Painting, or any thing else for that matter, is not always easy. In fact, the thing that we love and are ultimately committed to doing is ofttimes the thing that fills us with
fear. I realized during a conversation with a long-time friend last week, that every time I start to paint I have to push past fear. Fear of the ugly line. Fear of failure. Fear of so many more things. I was reading through Art in America this evening and I came across and article about Rirkrit Tiravanija. Featured in this article was an "original" tear out of his art created expressly for the issue. It prompted my post.
The art was text.
It read:
FEAR EATS THE SOUL
I believe that. Fear does eat the soul and I have experienced a little soul eating in my time.

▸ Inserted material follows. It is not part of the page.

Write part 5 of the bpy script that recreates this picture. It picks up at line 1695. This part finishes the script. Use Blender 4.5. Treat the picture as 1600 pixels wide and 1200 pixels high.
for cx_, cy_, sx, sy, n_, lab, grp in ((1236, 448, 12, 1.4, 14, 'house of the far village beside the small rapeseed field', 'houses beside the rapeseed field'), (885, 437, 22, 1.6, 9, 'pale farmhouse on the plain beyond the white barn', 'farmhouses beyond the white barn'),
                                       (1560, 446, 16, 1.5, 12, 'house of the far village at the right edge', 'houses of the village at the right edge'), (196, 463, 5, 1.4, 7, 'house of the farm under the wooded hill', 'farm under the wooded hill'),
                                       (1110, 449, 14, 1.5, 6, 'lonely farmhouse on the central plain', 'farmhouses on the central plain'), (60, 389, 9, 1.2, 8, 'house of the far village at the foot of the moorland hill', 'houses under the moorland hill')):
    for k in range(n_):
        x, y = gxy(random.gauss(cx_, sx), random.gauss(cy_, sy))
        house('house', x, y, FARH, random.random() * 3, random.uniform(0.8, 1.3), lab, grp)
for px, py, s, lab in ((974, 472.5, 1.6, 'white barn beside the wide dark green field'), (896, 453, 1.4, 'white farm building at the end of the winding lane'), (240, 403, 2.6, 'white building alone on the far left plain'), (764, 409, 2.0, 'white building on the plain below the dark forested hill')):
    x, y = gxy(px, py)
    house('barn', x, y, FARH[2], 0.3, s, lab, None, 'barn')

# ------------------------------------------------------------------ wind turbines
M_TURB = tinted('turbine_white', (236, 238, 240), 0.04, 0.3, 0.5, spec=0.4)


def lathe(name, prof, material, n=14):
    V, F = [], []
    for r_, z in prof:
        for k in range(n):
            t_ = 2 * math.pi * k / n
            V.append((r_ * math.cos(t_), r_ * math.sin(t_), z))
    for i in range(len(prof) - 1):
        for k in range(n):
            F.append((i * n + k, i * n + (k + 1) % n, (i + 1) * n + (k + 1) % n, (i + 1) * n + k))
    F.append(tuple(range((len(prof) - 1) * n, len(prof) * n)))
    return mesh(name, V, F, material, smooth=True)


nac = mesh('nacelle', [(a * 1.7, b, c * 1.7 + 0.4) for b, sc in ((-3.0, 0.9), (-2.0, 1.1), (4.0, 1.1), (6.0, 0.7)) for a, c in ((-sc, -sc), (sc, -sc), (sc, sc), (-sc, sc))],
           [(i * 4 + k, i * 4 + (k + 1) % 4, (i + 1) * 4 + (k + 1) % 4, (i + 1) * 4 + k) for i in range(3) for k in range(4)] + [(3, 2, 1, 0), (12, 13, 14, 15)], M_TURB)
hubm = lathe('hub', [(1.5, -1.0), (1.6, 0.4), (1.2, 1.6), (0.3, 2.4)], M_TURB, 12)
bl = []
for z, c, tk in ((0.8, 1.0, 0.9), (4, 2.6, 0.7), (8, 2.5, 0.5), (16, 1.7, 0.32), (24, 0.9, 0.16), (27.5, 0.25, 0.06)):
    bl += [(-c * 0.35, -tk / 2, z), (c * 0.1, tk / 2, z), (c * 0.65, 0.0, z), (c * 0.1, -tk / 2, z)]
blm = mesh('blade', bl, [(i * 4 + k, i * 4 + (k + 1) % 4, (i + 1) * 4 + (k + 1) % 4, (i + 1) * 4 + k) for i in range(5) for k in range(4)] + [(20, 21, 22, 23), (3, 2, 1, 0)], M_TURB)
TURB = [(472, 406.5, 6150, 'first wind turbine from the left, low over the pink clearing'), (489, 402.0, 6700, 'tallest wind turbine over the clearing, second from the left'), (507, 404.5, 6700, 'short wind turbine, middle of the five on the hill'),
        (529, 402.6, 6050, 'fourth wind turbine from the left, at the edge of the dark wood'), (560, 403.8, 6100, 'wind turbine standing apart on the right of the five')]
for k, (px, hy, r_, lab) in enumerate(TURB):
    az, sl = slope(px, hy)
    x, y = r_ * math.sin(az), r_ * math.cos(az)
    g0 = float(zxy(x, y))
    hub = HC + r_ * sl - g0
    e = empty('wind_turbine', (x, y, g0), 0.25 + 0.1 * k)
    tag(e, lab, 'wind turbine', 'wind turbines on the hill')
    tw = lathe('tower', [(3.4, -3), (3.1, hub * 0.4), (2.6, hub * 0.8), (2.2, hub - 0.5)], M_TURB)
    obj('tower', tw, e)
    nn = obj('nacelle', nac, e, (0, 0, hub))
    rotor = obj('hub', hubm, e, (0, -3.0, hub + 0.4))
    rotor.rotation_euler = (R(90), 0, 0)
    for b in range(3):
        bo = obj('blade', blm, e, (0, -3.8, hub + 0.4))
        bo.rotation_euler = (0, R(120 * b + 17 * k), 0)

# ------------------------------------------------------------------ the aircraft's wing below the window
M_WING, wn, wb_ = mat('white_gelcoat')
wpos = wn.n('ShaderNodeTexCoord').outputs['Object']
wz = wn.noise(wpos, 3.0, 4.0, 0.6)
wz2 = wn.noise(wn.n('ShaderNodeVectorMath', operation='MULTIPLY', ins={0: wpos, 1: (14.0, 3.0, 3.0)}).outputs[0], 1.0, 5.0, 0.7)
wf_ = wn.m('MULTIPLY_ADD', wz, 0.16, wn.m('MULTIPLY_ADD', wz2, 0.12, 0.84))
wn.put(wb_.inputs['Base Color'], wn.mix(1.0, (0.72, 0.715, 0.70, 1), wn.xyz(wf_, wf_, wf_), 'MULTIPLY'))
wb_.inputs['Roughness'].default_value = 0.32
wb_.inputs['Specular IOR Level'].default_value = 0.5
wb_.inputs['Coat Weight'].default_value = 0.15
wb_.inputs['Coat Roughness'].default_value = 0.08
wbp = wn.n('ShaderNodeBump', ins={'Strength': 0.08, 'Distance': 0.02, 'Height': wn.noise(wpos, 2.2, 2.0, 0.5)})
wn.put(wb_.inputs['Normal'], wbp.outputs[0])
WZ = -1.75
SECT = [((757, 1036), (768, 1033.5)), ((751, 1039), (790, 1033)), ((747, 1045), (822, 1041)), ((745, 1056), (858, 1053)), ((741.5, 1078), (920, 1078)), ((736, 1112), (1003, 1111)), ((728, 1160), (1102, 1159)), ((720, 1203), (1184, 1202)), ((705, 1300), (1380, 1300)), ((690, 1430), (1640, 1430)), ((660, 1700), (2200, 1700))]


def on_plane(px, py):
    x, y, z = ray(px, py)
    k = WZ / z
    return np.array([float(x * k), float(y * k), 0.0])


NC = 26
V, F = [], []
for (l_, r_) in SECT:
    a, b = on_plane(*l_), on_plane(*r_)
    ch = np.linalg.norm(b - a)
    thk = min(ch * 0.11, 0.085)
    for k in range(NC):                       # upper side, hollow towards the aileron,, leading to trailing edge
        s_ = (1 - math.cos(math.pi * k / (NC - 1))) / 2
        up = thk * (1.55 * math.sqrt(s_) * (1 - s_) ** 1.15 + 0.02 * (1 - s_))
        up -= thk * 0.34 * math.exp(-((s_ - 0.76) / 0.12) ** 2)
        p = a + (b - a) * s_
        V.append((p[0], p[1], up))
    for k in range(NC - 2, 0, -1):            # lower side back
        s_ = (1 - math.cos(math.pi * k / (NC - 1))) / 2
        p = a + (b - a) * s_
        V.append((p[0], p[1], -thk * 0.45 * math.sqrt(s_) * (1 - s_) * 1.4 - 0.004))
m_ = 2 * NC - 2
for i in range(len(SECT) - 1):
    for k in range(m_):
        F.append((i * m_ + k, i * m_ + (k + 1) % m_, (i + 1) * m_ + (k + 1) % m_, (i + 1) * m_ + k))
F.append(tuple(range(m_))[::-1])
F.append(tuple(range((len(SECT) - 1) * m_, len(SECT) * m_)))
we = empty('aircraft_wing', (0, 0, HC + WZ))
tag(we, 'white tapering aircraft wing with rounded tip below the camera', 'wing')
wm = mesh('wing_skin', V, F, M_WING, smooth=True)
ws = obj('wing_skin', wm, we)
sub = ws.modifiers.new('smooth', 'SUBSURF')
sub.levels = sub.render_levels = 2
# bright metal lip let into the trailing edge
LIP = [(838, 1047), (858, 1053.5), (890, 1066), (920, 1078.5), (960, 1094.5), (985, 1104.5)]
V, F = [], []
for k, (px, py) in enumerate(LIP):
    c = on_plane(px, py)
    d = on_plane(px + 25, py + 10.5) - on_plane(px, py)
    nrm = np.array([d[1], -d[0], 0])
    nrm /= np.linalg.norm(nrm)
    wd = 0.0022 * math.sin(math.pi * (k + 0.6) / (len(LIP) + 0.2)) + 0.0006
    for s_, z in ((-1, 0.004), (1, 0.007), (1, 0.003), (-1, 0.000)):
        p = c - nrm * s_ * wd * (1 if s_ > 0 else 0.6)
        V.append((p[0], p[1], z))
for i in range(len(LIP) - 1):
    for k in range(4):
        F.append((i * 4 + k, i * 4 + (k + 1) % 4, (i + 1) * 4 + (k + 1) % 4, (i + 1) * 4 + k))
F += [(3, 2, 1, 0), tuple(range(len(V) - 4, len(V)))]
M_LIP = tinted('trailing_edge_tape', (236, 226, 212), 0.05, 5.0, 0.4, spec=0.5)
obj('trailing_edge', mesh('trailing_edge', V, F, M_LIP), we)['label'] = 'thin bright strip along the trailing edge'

Lately the fear has been about content, and context. I read not too long ago something that sculptor Horatio Dowbley said, "Art is language, and in language, a person says things." That haunts me a little. I understood my work better after having read his remark. I understood that for the most part it says nothing.They are mere studies in disguise, something pretty to hang above the couch...end table...chair...
Now, there is the fear of what to say. (And the fear of painting mere decorative art- but that is a discussion for another time.) I am not alone. We have all been there, maybe not in the context of creating art, but the fear of "saying things" I think is universal:
Picture the social situation where you are invited but not known. You are welcomed but not sure. Where and when do you feel at liberty to be yourself? Do you safely stick to small talk? Do you drink the pretty drinks and be seen and not heard, to leave feeling lonely? Or do you jump in and spill the beans on your latest guffaw? Do you open your mouth and risk sideways glances and the mingly groups parting like the red sea?
While I do not
believe I will ever naturally be able to rid myself of fear, I choose to acknowledge it and respectfully not feed it. The thing to do then, I suppose, is to keep painting what I love. While I want dearly for my work to say more than, "I look good in your foyer, don't I?", I cannot ever let the language be that of didacticism or blatancy. If I love what I am doing and I forge ahead, sans fear, it will
have to say something, and what it says may end up surprising me.